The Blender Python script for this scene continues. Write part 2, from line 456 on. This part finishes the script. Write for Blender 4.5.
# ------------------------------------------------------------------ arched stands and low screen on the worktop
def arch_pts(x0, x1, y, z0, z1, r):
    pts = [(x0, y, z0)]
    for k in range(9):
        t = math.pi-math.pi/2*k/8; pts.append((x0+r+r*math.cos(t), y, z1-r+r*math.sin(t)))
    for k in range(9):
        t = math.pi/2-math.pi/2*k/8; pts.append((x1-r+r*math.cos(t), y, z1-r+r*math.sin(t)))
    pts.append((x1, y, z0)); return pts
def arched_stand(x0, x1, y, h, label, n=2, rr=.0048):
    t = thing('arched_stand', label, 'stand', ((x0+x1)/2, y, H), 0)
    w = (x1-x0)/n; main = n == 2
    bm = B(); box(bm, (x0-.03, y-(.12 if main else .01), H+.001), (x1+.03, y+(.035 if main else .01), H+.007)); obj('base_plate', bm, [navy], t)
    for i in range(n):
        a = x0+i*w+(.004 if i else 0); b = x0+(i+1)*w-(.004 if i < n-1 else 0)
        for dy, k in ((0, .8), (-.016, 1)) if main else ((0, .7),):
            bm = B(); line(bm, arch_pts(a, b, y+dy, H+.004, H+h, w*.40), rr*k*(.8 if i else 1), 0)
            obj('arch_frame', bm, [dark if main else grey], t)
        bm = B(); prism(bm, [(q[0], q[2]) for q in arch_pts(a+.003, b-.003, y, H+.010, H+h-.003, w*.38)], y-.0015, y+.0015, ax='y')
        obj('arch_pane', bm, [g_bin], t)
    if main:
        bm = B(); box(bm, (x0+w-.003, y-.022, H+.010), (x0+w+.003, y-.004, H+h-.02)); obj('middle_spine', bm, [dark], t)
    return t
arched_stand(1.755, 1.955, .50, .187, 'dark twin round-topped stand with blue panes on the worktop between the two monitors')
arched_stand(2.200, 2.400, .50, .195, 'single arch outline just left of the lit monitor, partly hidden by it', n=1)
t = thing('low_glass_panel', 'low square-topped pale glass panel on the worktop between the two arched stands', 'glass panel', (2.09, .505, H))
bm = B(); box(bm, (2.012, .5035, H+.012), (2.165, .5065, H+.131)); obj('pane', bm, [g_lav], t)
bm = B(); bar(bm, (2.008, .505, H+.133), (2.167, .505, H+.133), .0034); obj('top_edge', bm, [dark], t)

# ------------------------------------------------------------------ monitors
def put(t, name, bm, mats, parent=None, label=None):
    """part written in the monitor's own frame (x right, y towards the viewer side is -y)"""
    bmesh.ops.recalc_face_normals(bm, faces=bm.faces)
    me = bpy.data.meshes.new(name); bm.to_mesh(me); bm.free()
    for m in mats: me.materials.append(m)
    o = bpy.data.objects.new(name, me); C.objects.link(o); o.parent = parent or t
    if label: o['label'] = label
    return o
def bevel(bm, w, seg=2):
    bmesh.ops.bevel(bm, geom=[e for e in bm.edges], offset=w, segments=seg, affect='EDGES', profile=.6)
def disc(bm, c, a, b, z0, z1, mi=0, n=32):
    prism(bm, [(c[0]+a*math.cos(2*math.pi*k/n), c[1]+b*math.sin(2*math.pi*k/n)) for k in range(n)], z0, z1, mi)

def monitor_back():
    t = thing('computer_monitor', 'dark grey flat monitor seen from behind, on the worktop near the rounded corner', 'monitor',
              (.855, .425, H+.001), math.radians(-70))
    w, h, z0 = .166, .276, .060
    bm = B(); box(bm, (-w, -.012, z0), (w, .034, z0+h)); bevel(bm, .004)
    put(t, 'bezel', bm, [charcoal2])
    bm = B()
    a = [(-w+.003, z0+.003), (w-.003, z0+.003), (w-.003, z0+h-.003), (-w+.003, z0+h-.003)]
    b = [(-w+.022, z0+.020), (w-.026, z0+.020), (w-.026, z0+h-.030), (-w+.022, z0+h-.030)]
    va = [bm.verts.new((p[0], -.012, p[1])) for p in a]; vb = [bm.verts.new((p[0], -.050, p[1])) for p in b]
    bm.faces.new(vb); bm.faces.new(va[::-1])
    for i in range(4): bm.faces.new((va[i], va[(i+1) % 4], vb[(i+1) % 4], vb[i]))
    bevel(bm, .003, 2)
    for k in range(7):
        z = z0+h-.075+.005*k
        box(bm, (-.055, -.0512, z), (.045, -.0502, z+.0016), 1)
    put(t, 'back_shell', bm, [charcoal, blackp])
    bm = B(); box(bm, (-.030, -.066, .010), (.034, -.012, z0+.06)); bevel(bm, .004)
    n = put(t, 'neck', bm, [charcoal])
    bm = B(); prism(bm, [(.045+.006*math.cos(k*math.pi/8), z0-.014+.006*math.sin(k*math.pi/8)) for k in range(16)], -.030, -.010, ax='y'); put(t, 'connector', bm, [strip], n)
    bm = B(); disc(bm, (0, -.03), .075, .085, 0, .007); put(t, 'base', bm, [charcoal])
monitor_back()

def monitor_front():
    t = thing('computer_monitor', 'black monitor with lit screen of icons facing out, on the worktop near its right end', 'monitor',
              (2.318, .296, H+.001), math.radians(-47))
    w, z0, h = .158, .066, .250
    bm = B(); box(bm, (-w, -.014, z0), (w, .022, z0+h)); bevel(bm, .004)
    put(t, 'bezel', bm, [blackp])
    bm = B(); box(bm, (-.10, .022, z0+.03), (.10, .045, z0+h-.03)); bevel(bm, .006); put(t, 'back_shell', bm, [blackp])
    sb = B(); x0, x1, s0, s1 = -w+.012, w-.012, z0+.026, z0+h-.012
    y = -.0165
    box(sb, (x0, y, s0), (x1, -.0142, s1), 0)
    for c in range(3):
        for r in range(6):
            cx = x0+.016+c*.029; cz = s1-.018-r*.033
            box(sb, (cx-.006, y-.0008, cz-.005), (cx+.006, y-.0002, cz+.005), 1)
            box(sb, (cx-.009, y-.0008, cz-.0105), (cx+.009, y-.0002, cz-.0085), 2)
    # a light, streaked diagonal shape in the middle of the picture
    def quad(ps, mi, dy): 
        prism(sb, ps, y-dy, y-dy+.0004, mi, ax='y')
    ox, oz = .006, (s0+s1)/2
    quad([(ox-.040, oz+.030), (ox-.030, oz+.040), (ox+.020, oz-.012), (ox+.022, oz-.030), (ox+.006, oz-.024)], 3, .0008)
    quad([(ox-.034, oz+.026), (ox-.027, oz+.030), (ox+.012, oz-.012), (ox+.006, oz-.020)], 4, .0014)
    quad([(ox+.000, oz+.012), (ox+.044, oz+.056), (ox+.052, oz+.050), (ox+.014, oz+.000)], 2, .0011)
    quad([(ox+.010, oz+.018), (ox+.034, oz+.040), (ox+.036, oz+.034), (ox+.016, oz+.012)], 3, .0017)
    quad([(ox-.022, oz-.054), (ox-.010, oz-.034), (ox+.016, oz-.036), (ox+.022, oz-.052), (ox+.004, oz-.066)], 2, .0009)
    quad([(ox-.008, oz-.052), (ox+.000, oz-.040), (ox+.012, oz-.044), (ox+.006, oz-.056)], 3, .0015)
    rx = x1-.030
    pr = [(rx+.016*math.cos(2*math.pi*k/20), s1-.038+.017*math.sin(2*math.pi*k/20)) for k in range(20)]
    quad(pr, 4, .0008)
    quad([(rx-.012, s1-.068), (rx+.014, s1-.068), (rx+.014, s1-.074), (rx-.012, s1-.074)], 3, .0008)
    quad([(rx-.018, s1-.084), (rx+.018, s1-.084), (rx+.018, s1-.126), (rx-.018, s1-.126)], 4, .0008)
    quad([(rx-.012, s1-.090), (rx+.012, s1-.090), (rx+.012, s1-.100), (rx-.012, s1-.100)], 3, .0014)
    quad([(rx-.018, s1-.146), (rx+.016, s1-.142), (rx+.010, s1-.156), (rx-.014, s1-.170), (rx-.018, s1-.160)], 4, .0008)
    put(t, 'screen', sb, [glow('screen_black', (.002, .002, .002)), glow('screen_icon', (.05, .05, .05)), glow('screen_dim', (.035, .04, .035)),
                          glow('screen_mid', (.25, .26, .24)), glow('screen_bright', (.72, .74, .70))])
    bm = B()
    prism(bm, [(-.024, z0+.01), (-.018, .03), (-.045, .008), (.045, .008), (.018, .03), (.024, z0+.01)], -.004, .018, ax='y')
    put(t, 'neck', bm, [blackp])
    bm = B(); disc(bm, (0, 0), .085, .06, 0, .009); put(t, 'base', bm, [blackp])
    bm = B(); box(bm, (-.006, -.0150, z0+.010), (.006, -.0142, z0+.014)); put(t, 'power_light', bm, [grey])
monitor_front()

• _WHAT IS BEING ASKED_
Report the number of lines holding the string "from", without any other words.

• _ANSWER IN FULL_
2